#makersdozen #trylearnsharerepeat #pests #groundhog
Pests
July 3, 2024
When I express affection for a “pest” animal, I often get one of two replies from people. The first is rage or anger — because they loved something that died in that animal’s hands or jaws. And that is fair.
When you know a thing, when it is personal, you are denied the easy comfort of abstraction. It wounds.
The other is an assumption is that I am starry-eyed or naive. Urban and innocent. And that’s a fair assumption. I do coo over most every living thing I encounter. They are glorious and fascinating.
But my love is not blind. My admiration doesn’t rest on conditions of cuteness. Everything is gross if you look hard enough. Rabbits eat their own cecal poop straight out of their butt. Pigeons barf up milk for their babies. I could go on.
I see a lot of killing and a lot of death here. The snake’s jaw spread wide as it swallows the still living frog. The mourning dove’s egg smashed to the ground, a mostly formed baby bird inside. The phoebe gone, her eggs eaten, perhaps by the flying squirrels. And I find flying squirrel tails strewn around the yard, their own owners devoured.
I’ve seen an adult weasel dive into a chipmunk hole, break the adult’s neck, and clean out the burrow of its kin.
Have you ever seen a baby weasel? I have. It’s adorable. A tiny stumbling puppy with big feet. If its parents don’t kill, it will starve to death. Stand there and watch. None of it, none of it is easy. None of it is simple.
I am not new to predation of my own little food patch either. We’ve been 7 years here so far. I have seen plants I’ve grown from carefully saved seed nipped off or slimily munched or casually tossed out of the ground. Hard work and late nights uprooted. Expensive blueberry bushes tooth-pruned down to the ground. Corn ready to harvest tomorrow, harvested by raccoons tonight.
I live in the company of wild things and they live in the company of me.
I’ve killed baby frogs and hibernating bees by mowing the yard to keep it tick-safe for us. I’ve driven over a chipmunk, its life ended under my car. I dig up soil webs and chop up habitat. I work to keep my footprint light, but it is not zero.
The parsley I carefully transferred a young swallowtail caterpillar onto has been eaten. Was the swallowtail still there when the groundhog or rabbit came by for dinner?
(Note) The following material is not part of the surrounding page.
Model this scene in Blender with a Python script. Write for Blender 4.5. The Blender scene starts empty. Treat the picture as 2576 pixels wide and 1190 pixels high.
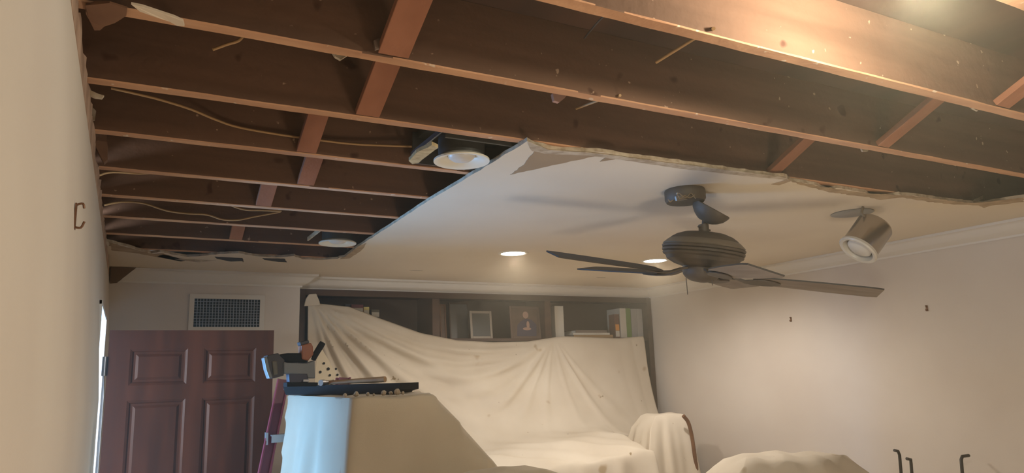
import bpy, bmesh, math, random
import numpy as np
from mathutils import Vector, Matrix
random.seed(7)
C = bpy.context.scene.collection
# ------------------------------------------------------------------ camera
F, YAW, PITCH, ROLL = 1804.77, 0.4931, 0.1902, -0.032
CAM = np.array([0.1288, 0.0, 1.7598])
def basis():
    cy, sy = math.cos(YAW), math.sin(YAW); cp, sp = math.cos(PITCH), math.sin(PITCH)
    f = np.array([sy*cp, cy*cp, sp]); r = np.array([cy, -sy, 0.]); u = np.cross(r, f)
    cr, sr = math.cos(ROLL), math.sin(ROLL)
    return r*cr+u*sr, -r*sr+u*cr, f
RV, UV, FV = basis()
cam = bpy.data.cameras.new('camera'); co = bpy.data.objects.new('camera', cam); C.objects.link(co)
M4 = Matrix.Identity(4)
for i in range(3):
    M4[i][0] = RV[i]; M4[i][1] = UV[i]; M4[i][2] = -FV[i]; M4[i][3] = CAM[i]
co.matrix_world = M4
cam.sensor_fit = 'HORIZONTAL'; cam.sensor_width = 36; cam.lens = F/2576*36; cam.clip_start = 0.01
bpy.context.scene.camera = co
def at(px, py, ax, v):
    """point of the place seen at photo pixel px,py on the plane axis ax = v"""
    d = RV*(px-1288)/F+UV*(595-py)/F+FV
    return Vector(CAM+d*((v-CAM[ax])/d[ax]))
# ------------------------------------------------------------------ light and exposure
vs = bpy.context.scene.view_settings
vs.view_transform = 'Standard'; vs.look = 'None'; vs.gamma = 1; vs.exposure = 1.30; vs.use_curve_mapping = False
w = bpy.data.worlds.new('world'); bpy.context.scene.world = w; w.use_nodes = True
w.node_tree.nodes['Background'].inputs[0].default_value = (0.6, 0.75, 1, 1)
w.node_tree.nodes['Background'].inputs[1].default_value = 0.6
def spot(name, loc, energy, col, size=150, blend=1.0, rad=.06, tgt=None):
    l = bpy.data.lights.new(name, 'SPOT'); l.energy = energy; l.color = col
    l.spot_size = math.radians(size); l.spot_blend = blend; l.shadow_soft_size = rad
    o = bpy.data.objects.new(name, l); C.objects.link(o); o.location = loc
    if tgt: o.rotation_euler = (Vector(tgt)-Vector(loc)).to_track_quat('-Z', 'Y').to_euler()
    return o
def area(name, loc, tgt, energy, col, sx, sy):
    l = bpy.data.lights.new(name, 'AREA'); l.shape = 'RECTANGLE'; l.size = sx; l.size_y = sy; l.energy = energy; l.color = col
    o = bpy.data.objects.new(name, l); C.objects.link(o); o.location = loc
    o.rotation_euler = (Vector(tgt)-Vector(loc)).to_track_quat('-Z', 'Y').to_euler()
    return o
def point(name, loc, energy, col, rad=.05):
    l = bpy.data.lights.new(name, 'POINT'); l.energy = energy; l.color = col; l.shadow_soft_size = rad
    o = bpy.data.objects.new(name, l); C.objects.link(o); o.location = loc
    return o
WARMW = (1, .90, .79); COOLW = (.93, .95, 1)
spot('downlight_lamp', (2.17, 3.76, 2.47), 24, WARMW, 172, .5)
spot('downlight_lamp_back_right', (3.23, 3.73, 2.47), 31.5, WARMW, 172, .6)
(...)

I don’t know. Perhaps a lustrous songbird came and gobbled it long before the groundhog even woke up. I’ve watched as a gorgeous wren with banded plumaged took a vivid green caterpillar and bashed it to death against a post. And then the little bird fed it to its family. Everything lives, everything eats, everything dies.
I do not make a living off my gardens. And critters or no, we don’t grow enough here to sustain us. Farmers have a much harder job and far less room for losses than I do. But even I have my goals and my freezer to fill. Though hate is poor fertilizer. Instead I turn to chicken wire and elevation. Raised beds, resowing, and alternative plantings. Cultivating abundance to tolerate the inevitable losses. Eating something else when needed. We adapt.
There is one animal responsible for daily destruction of habitat on an unprecedented and bone-chilling scale, and it sure ain’t the groundhog. It’s not the groundhog who flies around the planet, knowingly polluting the skies in the name of pleasure. We humans fill the water with waste, and ruin the soil with shortsightedness. We choose to wreck the planet’s resilience, slice its throat open, knife across the jugular. We compromise its future for every other creature that slithers, flutters, flies, walks or crawls — including our own young.
Munching a little parsley doesn’t seem so bad by comparison. The groundhogs are alright by me.